Représenté comme jamais dans les différentes sections du Festival, le cinéma belge a joint la qualité à la quantité. Retour sur cette exceptionnelle saison cannoise en compagnie de Philippe Reynaert, directeur de Wallimage.

Cinq films sélectionnés dans les différentes sections du Festival, sans même parler de diverses coproductions: jamais le cinéma belge n’avait été à pareille fête à Cannes.  » Dans le temps, avec un ou deux films à Cannes, on criait au miracle« , relève Philipppe Reynaert, directeur de Wallimage, acteur et observateur privilégié de la vie de notre cinéma.  » Ici, on n’est plus dans le miracle, et c’est fort bien, parce que les miracles, on ne sait pas très bien pourquoi ils arrivent, ni pour combien de temps.  » On ne saurait mieux dire. Et si, pour le cinéma belge, francophone en particulier, les miracles ont eu tendance à se répéter, depuis une dizaine d’années, avec des présences remarquées (et primées) dans les plus grands festivals internationaux, l’image de l’arbre cachant la forêt restait néanmoins tenace.
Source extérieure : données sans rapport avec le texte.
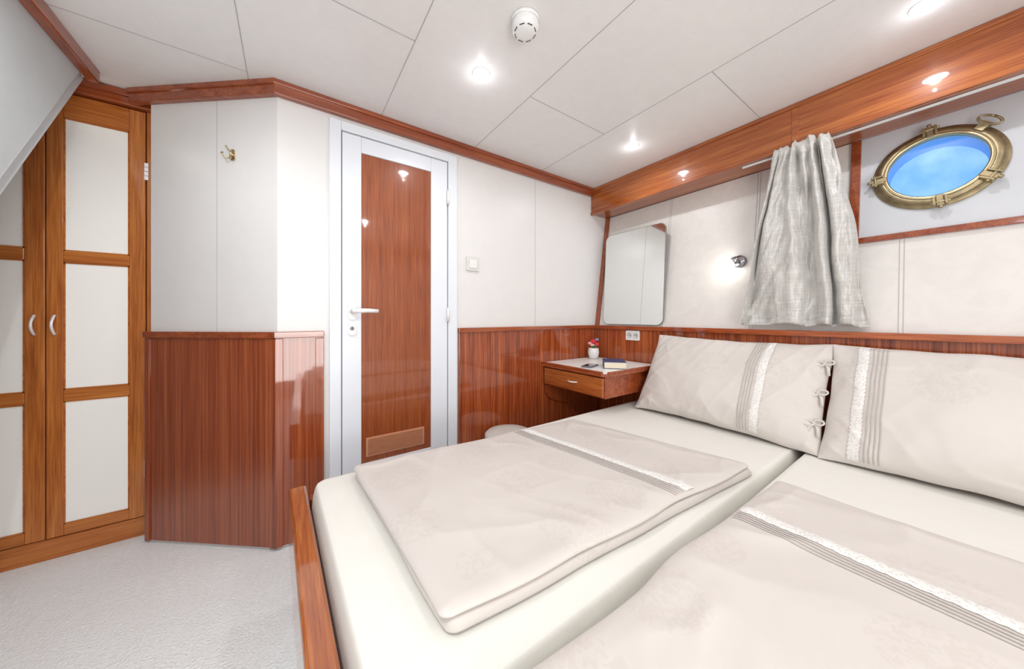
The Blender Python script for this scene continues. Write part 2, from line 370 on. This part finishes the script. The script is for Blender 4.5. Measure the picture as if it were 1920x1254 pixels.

Rien de comparable, en effet, avec l’ampleur prise par le mouvement cette année. « On est plus dans le structurel, se réjouit notre interlocuteur. C’est le résultat de six ou sept ans de renforcement du dispositif de la Communauté française par le Fonds Wallimage, et surtout le tax-shelter. Nous disposons désormais d’un triple guichet, culturel, économique et fiscal, au fonctionnement éprouvé.  » Entendez que les instruments existent désormais pour permettre aux maisons de production d’atteindre une masse critique indispensable pour travailler dans de bonnes conditions – démonstration avec Versus Production, présente à Cannes à travers des auteurs comme Bouli Lanners et Joaquim Lafosse.

ENGOUEMENT GéNéRAL

On touche là à un autre aspect – fondamental – de la question: exceptionnelle par la quantité, 2008 s’est aussi révélée l’être par la qualité des £uvres proposées. Aanrijding in Moscou de Christophe Van Rompaey, Rumba de Dominique Abel et Fiona Gordon, Eldorado de Bouli Lanners (voir également en page 16-17) et Elève libre de Joaquim Lafosse – sans oublier, last but not least, Le silence de Lorna des frères Dardenne -, ont tous enthousiasmé le public, comme la presse internationale, largement positive et même parfois dithyrambique. Salués de Variety à Libération, Le Silence de Lorna (Prix du scénario), Aanrijding in Moscou (deux prix à la Semaine de la critique) et Eldorado (trois à la Quinzaine des réalisateurs) s’en repartent, par ailleurs, bardés de distinctions, tandis que Elève libre – sans aucun doute l’un des films les plus forts de la quinzaine cannoise – n’aurait pas déparé la compétition. On a connu bilan plus morose, assurément. Si bien que l’on peut aujourd’hui parler d' »essai transformé », suivant l’expression consacrée, au-delà même de ce qu’il apparaissait raisonnable d’espérer.

L’engouement cannois ne devrait d’ailleurs pas rester sans lendemain, ayant ouvert aux productions belges de nombreuses perspectives. A titre d’exemple, Aanrijding in Moscou a été vendu dans une dizaine de territoires, dont la France et l’Allemagne, Rumba ayant pour sa part déjà été acheté par une vingtaine de marchés, parmi lesquels la Grande-Bretagne, la France, les Etats-Unis mais encore… le Japon. La pérennité est-elle pour autant assurée?  » Les instruments sont en place, souligne Philippe Reynaert . Ce succès tient avant tout à la conjonction de talents humains et d’un cadre de soutien performant. Le dispositif créé a déplacé le potentiomètre entre le cinéma d’expression et le cinéma d’adhésion. Pour le cinéma européen et belge, déplacer le curseur n’était pas inintéressant. Il faut prendre en compte le désir du spectateur, sans qu’il s’agisse pour autant de calibrer. Le meilleur exemple, ici, est Eldorado , qui exprime tout à fait son univers, celui d’un film d’auteur, mais où il y a également un vrai travail pour embarquer le spectateur. C’est un film accueillant, et cela a du sens. Sans crier victoire, ni relâcher l’effort, le cadre de financement en Belgique me paraît excellent, on peut parler d’une forme d’aboutissement à ce niveau. Par contre, la distribution est en crise, et l’exploitation aussi: on manque de vecteurs pour diffuser ces films, c’est trop bête…  » Une pièce à verser à un dossier complexe: plébiscité ailleurs, le cinéma belge, francophone essentiellement, ne rencontre en effet toujours pas le succès mérité dans son pays de production. Absurde n’est-il pas?